A commemorative marker to survivors of residential schools, which is coming to more than 100 communities across Canada, was unveiled at Ottawa's Wabano Centre on Wednesday night.

The circular piece of art has braids on the outside and imagery from different Indigenous cultures on the inside, a collaboration between five artists from different parts of Canada.

residential school survivor commemorative marker

A commemorative marker for residential school survivors was unveiled in Ottawa on March 12. (CBC)

Once cast in bronze, they will be placed at or near 139 sites of former residential schools.

"It's very much part of healing to us, to all of us who had experiences in residential schools," said Ovilu Goo-Doyle, one of 150,000 First Nations, Inuit and Métis children taken from their families and forced into residential schools.

Consultation with elders, survivors, National Gallery

The National Commemorative Marker Project is being led by the Assembly of First Nations and Aboriginal Healing Foundation, with funding from the Truth and Reconciliation Commission of Canada.

Justice Murray Sinclair Truth and Reconciliation Commission

Justice Murray Sinclair heads the Truth and Reconciliation Commission. (CBC)

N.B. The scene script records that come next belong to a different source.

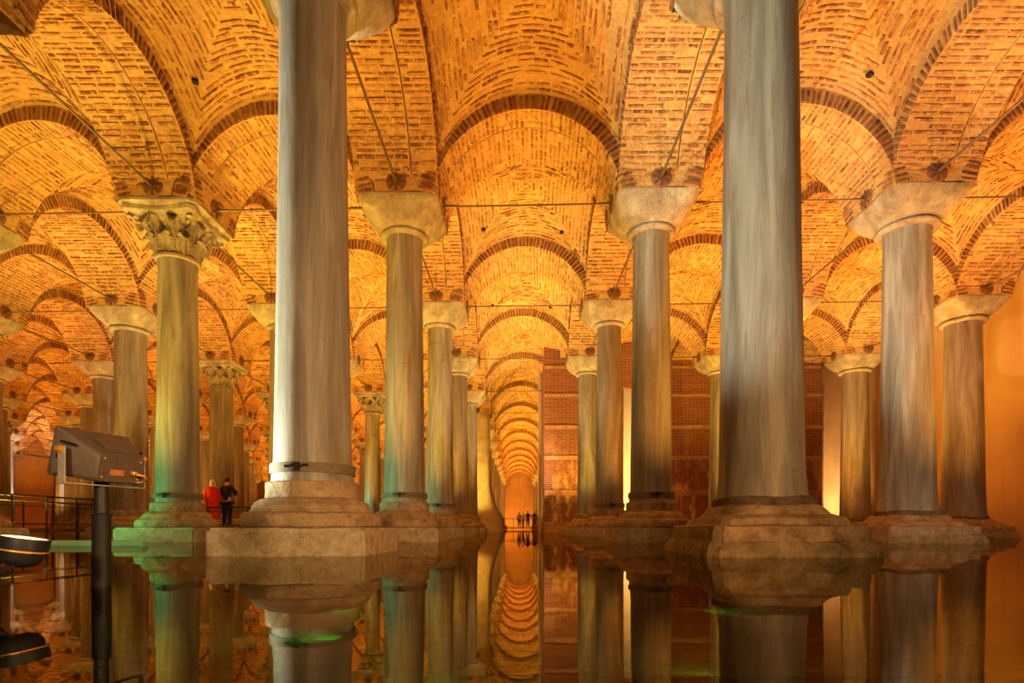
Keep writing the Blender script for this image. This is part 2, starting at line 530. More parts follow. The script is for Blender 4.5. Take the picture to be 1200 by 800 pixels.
# vault: local origin at bay centre, heights absolute
VA = SPAN_HALF - AW
def hb(u):
    u = min(abs(u), 1.74)
    return 8.04 - 1.634 * (1 - math.sqrt(1 - (u / 1.75) ** 2))
def vz(x, y):
    a, b = hb(x), hb(y)
    hi, lo = max(a, b), min(a, b)
    e = 0.05
    s = hi + 0.5 * (math.sqrt((hi - lo) ** 2 + e * e) - (hi - lo))
    return s + 0.28 * max(0, 1 - (x / VA) ** 2) * max(0, 1 - (y / VA) ** 2)
def vnorm(x, y):
    e = 0.01
    dx = (vz(x + e, y) - vz(x - e, y)) / (2 * e)
    dy = (vz(x, y + e) - vz(x, y - e)) / (2 * e)
    return Vector((dx, dy, -1)).normalized()       # downwards, into the hall
def vault_meshes(seed):
    r = random.Random(seed)
    m = MB()
    n = 44
    E = VA + 0.09
    vs = [(-E + 2 * E * i / n, -E + 2 * E * j / n, 0) for j in range(n + 1) for i in range(n + 1)]
    vs = [(x, y, vz(x, y) + r.uniform(-.006, .006)) for x, y, _ in vs]
    fs = [(j * (n + 1) + i, (j + 1) * (n + 1) + i, (j + 1) * (n + 1) + i + 1, j * (n + 1) + i + 1) for j in range(n) for i in range(n)]
    m.add(vs, fs)
    me = bpy.data.meshes.new('vault')
    me.from_pydata(m.v, [], m.f)
    me.materials.append(M_MORTAR)
    me.polygons.foreach_set('use_smooth', [True] * len(me.polygons))
    me.update()
    ms = []
    for web in range(4):
        c = 0.10
        while c < VA:
            half = c - 0.02
            u = -half + r.uniform(0, 0.04)
            while u < half - 0.04:
                sl = math.sqrt(1 + ((hb(u + .01) - hb(u - .01)) / .02) ** 2)
                L = r.uniform(0.20, 0.55)
                du = L / sl
                if u + du > half:
                    du = half - u
                    L = du * sl
                um = u + du / 2
                cc = c + r.uniform(-.010, .010)
                x, y = [(um, cc), (um, -cc), (cc, um), (-cc, um)][web]
                if r.random() < 0.90:
                    t = Vector((1, 0, 0)) if web < 2 else Vector((0, 1, 0))
                    nn = vnorm(x, y)
                    tz = (vz(x + t.x * .02, y + t.y * .02) - vz(x - t.x * .02, y - t.y * .02)) / .04
                    tt = Vector((t.x, t.y, tz))
                    p = (x, y, vz(x, y))
                    ms.append(frame(p, tt, nn, L - 0.006, r.uniform(.032, .056), r.uniform(.010, .034)))
                u += du + 0.012
            c += PITCH * r.uniform(0.95, 1.05)
    return me, join_bricks('vault_bricks', ms, M_BRICK, r)
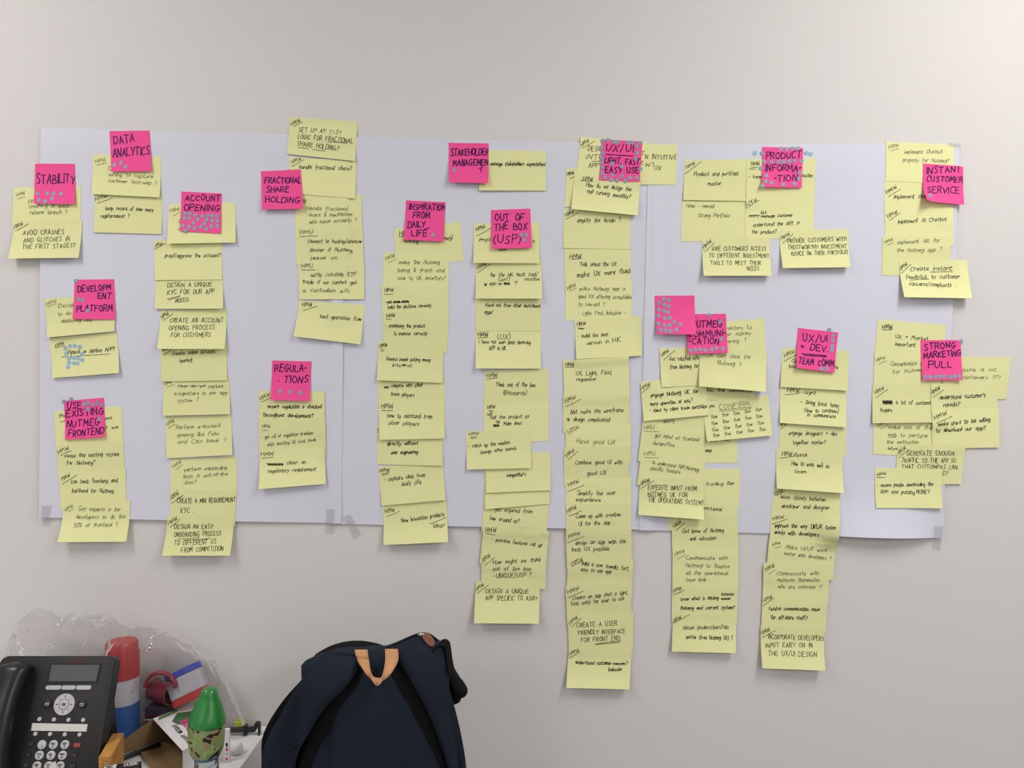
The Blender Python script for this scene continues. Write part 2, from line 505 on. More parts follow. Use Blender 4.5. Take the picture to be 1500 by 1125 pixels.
group('yellow notes under the data analytics heading')
Y("139.8 283 239 286 139.1 341 238.5 343.7", "141.4 294 159.5 288 6.5 HMW;143.7 296.8 166 289.4 0 _;156 308 226 310.2 6.5 keep record of how many;148.6 319.5 190.7 319.5 6.5 registeraducer ?",
  'reading keep record of how many, left near the top')
Y("138 227 237.3 230.5 137 285.5 236.4 290.6", "142 240.4 157 236.3 6 HMW;144 243 158 239 0 _;160 250 165 250 6 O;160.6 259 225.3 261.7 6.5 mining to capture;160 267.5 231 272 6.5 customer test-map ?",
  'half under the DATA ANALYTICS heading', 'g', curl=.004)
P("161.8 193 220 191.9 166 253 224.9 252.4", "169.4 213.6 198.3 208.5 11 DATA;167.6 231 220.7 227 11.5 ANALYTICS", 'reading DATA ANALYTICS',
  "170.3 243.2,179.8 239.7,186.7 246")

group('yellow notes under the account opening heading')
Y("251 672.7 347.5 668.4 252 731 348.4 728", "255.4 685 267 677.2 6 HMW;258.9 687.4 268.3 680.2 0 _;271.2 690.3 332.6 687 6.5 perform onboarding;269.2 700.7 334.2 696.2 6.5 that is out-of-the;269.6 709.5 288.2 708 6.5 -box?",
  'reading perform onboarding that is out-of-the-box', 'g')
Y("242.9 610.8 339 607.8 245.8 670.8 342 665.9", "245.2 623.5 257 618.6 6.5 HMW;247.2 627.4 258.3 621 0 _;258.9 629.3 323.4 625.4 6.5 Perform e-account;260.4 639.7 321.5 636.8 6.5 opening like Futu;261.8 649.9 331.6 646.9 6.5 and Citic bank ?",
  'reading Perform e-account opening', 'g', curl=.004)
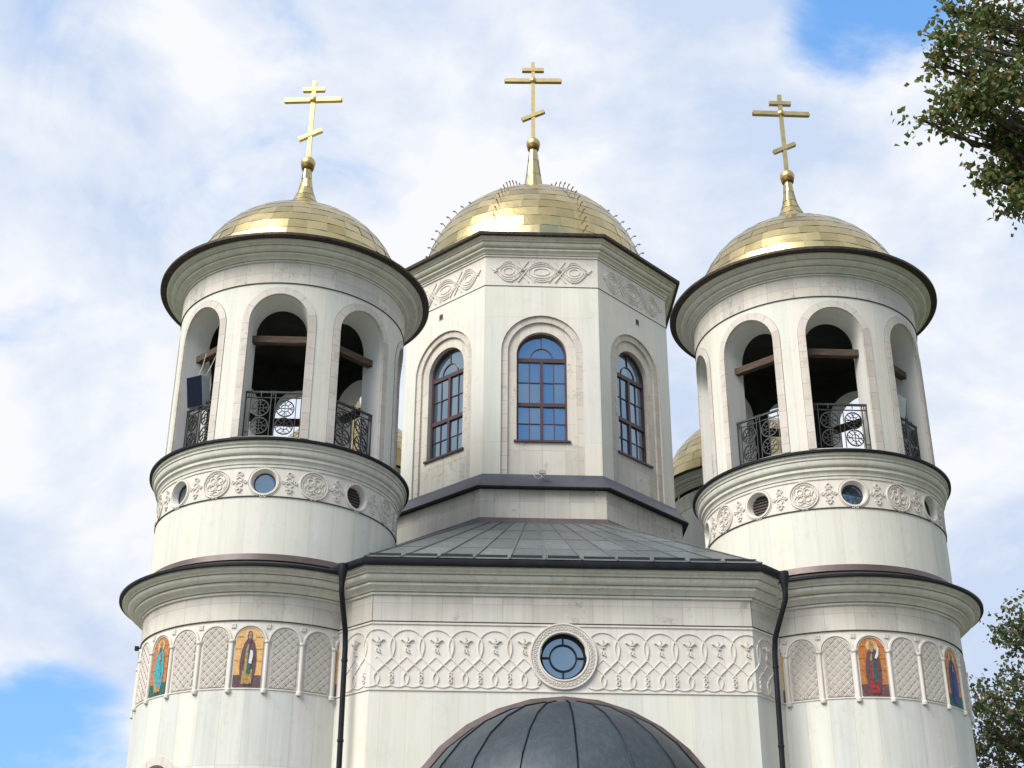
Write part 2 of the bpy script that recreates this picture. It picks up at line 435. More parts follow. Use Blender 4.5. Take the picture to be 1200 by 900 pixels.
def gold_dome(mb, prof, seg, m, jit=.0045, lap=.007):
    """dome covered with separate lapped sheets: every sheet is a loose quad, a little uneven"""
    for i in range(len(prof) - 1):
        (r0, z0), (r1, z1) = prof[i], prof[i + 1]
        n = seg if r0 > .9 else max(16, int(seg * .6)); ph = random.uniform(-.12, .12)
        for j in range(n):
            a0, a1 = 2 * pi * (j + ph) / n, 2 * pi * (j + 1 + ph) / n
            rows = []
            k = 3; tl = random.uniform(-jit, jit)
            for (r, z, l) in ((r0, z0, lap), (r1, z1, 0)):
                rr = r + l
                rows.append([((rr + tl * (2 * q / k - 1)) * sin(a0 + (a1 - a0) * q / k), -(rr + tl * (2 * q / k - 1)) * cos(a0 + (a1 - a0) * q / k), z - l * .6) for q in range(k + 1)])
            mb.grid(rows, m, None, True)

def make_cross(name, zball, ztop, zbar, zbar2, zsl, hl, hl2, parent, wid=.095, turn=0):
    mb = MB(); G = 'gold cross'
    mb.box((0, 0, (zball + ztop) / 2), (wid, wid * .8, ztop - zball), G)
    mb.box((0, 0, zbar), (2 * hl, wid * 1.05, wid * 1.15), G)
    mb.box((0, 0, zbar2), (2 * hl2, wid * 1.05, wid * 1.05), G)
    mb.box((0, 0, zsl), (2 * hl2 * 1.12, wid * 1.06, wid * 1.05), G, Matrix.Rotation(R(-26), 3, 'Y'))
    mb.sphere((0, 0, zbar), wid * 1.05, G, 16, 10)
    for sx in (-1, 1):       # dark open ends of the bars
        mb.box((sx * (hl + .006), 0, zbar - .012), (.012, wid * .8, wid * .7), 'dark gold')
    o = mb.build(name, parent); o.rotation_euler = (0, 0, turn)
    bv = o.modifiers.new('edge', 'BEVEL'); bv.width = .008; bv.segments = 2; bv.limit_method = 'ANGLE'
    mb = MB(); r = wid * 1.85
    mb.sphere((0, 0, zball), r, G, 24, 14)
    mb.lathe([(r * .62, zball - r * 1.18), (r * .80, zball - r * .98), (r * .86, zball - r * .72), (r * .90, zball - r * .45)], 'dark gold', 24)
    mb.build('finial_ball', parent)
    return o

# ------------------------------------------------------------------ ground
mb = MB(); mb.face([(-1500, -1500, 0), (1500, -1500, 0), (1500, 1500, 0), (-1500, 1500, 0)], 'grass ground'); g_ = mb.build('ground'); tag(g_, 'mown grass around the church', 'ground', kind='structure')
mb = MB(); mb.face([(-14, -10, .004), (14, -10, .004), (14, 48, .004), (-14, 48, .004)], 'paving'); p_ = mb.build('pavement'); tag(p_, 'pale paving around the church', 'pavement', kind='structure')

# ------------------------------------------------------------------ church
CH = empty('orthodox_church', (0.803, 25.78, -1.53), R(2.268))
tag(CH, 'cream stone church with gold domes, two round bell towers and an eight-sided central drum', 'church')
TX = 5.331

# --- icon panels: robed figures in mosaic, drawn flat in thin layers on the curved wall
def icon_fig(mp, zb, zs, hw, back, ground, cloak, inner, lower, sash, scroll, mirror=1, ghost=False):
    mb = MB(); zt = zs + hw; H = zt - zb; d = .004
    e = [(-hw, zb), (hw, zb)] + [(hw * cos(pi * i / 16), zs + hw * sin(pi * i / 16)) for i in range(17)]
    poly(mb, mp, e, back, d)
    zg = zb + .20 * H
    poly(mb, mp, [(-hw, zb), (hw, zb), (hw, zg), (-hw, zg)], ground, d + .003)
    for zz in (.43, .63, .83):                     # joints between mosaic slabs
        ww = hw if zb + zz * H < zs else sqrt(max(0, hw ** 2 - (zb + zz * H - zs) ** 2))
        poly(mb, mp, [(-ww, zb + zz * H), (ww, zb + zz * H), (ww, zb + zz * H + .008), (-ww, zb + zz * H + .008)], 'icon joint', d + .003)
    s = mirror
    Q = lambda P: [(s * x * hw, zb + y * H) for x, y in (P if s > 0 else P[::-1])]
    disc(mb, mp, s * .02 * hw, zb + .845 * H, .098 * H, 'icon halo', d + .006)
    body = [(-.42, .10), (.40, .10), (.55, .26), (.58, .45), (.52, .62), (.36, .74), (.20, .80), (-.16, .80), (-.36, .73), (-.52, .58), (-.60, .40), (-.55, .22)]
    poly(mb, mp, Q(body), cloak, d + .009)
    poly(mb, mp, Q([(-.40, .05), (.36, .05), (.34, .30), (-.36, .28)]), lower, d + .012)
    poly(mb, mp, Q([(-.30, .12), (.05, .12), (.06, .40), (-.02, .62), (-.20, .60)]), inner, d + .015)
    poly(mb, mp, Q([(-.06, .22), (.22, .22), (.20, .36), (.02, .70), (-.06, .60)]), sash, d + .018)
    if scroll == 'down': poly(mb, mp, Q([(.04, .40), (.24, .38), (.34, .52), (.30, .60), (.12, .62)]), 'icon white', d + .021)
    elif scroll == 'up': poly(mb, mp, Q([(.16, .64), (.30, .62), (.48, .70), (.52, .80), (.40, .86), (.36, .76)]), 'icon white', d + .021)
    poly(mb, mp, Q([(-.22, .60), (-.06, .58), (.02, .70), (-.10, .72)]), 'icon skin', d + .021)
    poly(mb, mp, Q([(-.14, .76), (.16, .76), (.20, .86), (.14, .92), (.01, .94), (-.12, .92), (-.18, .86)]), cloak if scroll == 'down' else 'icon ochre', d + .012)
    poly(mb, mp, Q([(-.09, .80), (.12, .80), (.14, .87), (.08, .915), (-.05, .915), (-.11, .87)]), 'icon skin', d + .015)
    poly(mb, mp, Q([(-.09, .765), (.01, .73), (.12, .765), (.13, .82), (.01, .80), (-.10, .82)]), 'icon ochre' if scroll == 'up' else 'icon plum', d + .018)
    for x in (-.04, .06): disc(mb, mp, s * x * hw, zb + .868 * H, .008, 'icon plum', d + .018, 8)
    for x in (-.20, .14): poly(mb, mp, Q([(x, .035), (x + .14, .03), (x + .13, .07), (x + .02, .07)]), 'icon ground' if ground != 'icon ground' else 'icon plum', d + .015)
    return mb

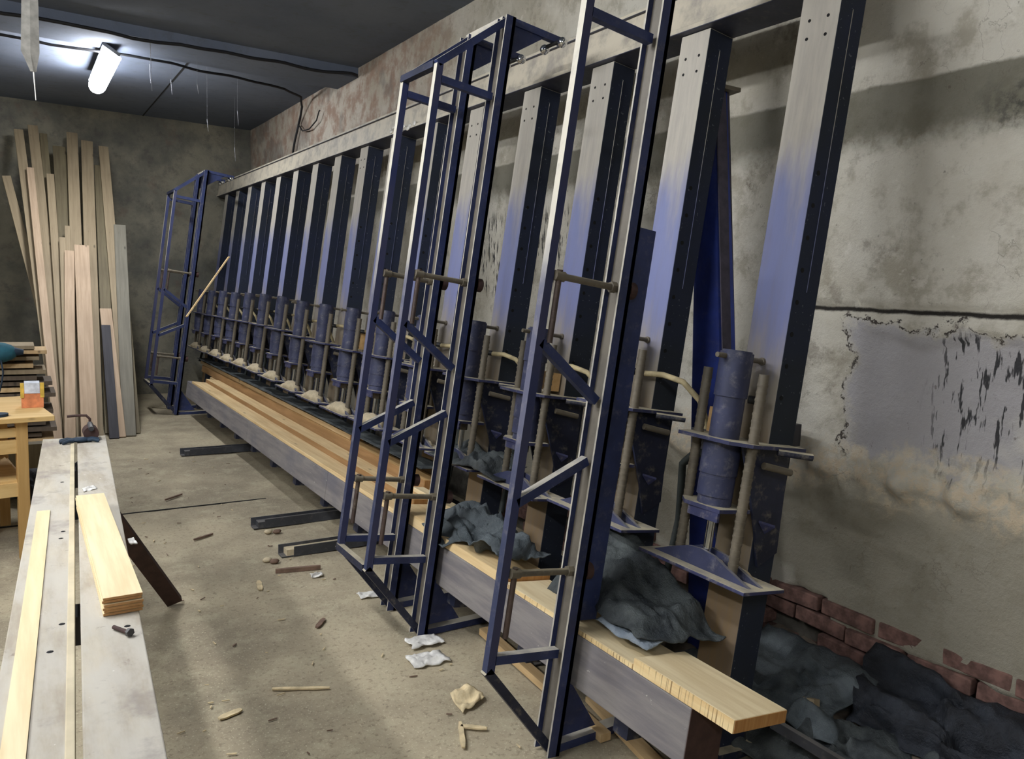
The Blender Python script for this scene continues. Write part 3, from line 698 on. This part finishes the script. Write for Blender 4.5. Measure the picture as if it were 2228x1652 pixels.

The Commission's chairman said a national memory of what First Nations people endured as a result of residential schools is necessary to help us heal as a country and to help future generations understand.

"We will never move on. This country will never move on. This is Canada's Holocaust," said Justice Murray Sinclair. 

Before designing and developing the markers, the artists spent a week consulting with residential school survivors, as well as elders, advisers and representatives from Carleton and Concordia universities.

The artists also met with representatives from the National Gallery of Canada​ and the Historic Sites and Monuments Board of Canada.

The residential school system was put in place by the federal government in the 1800s, with the last school closing in 1996.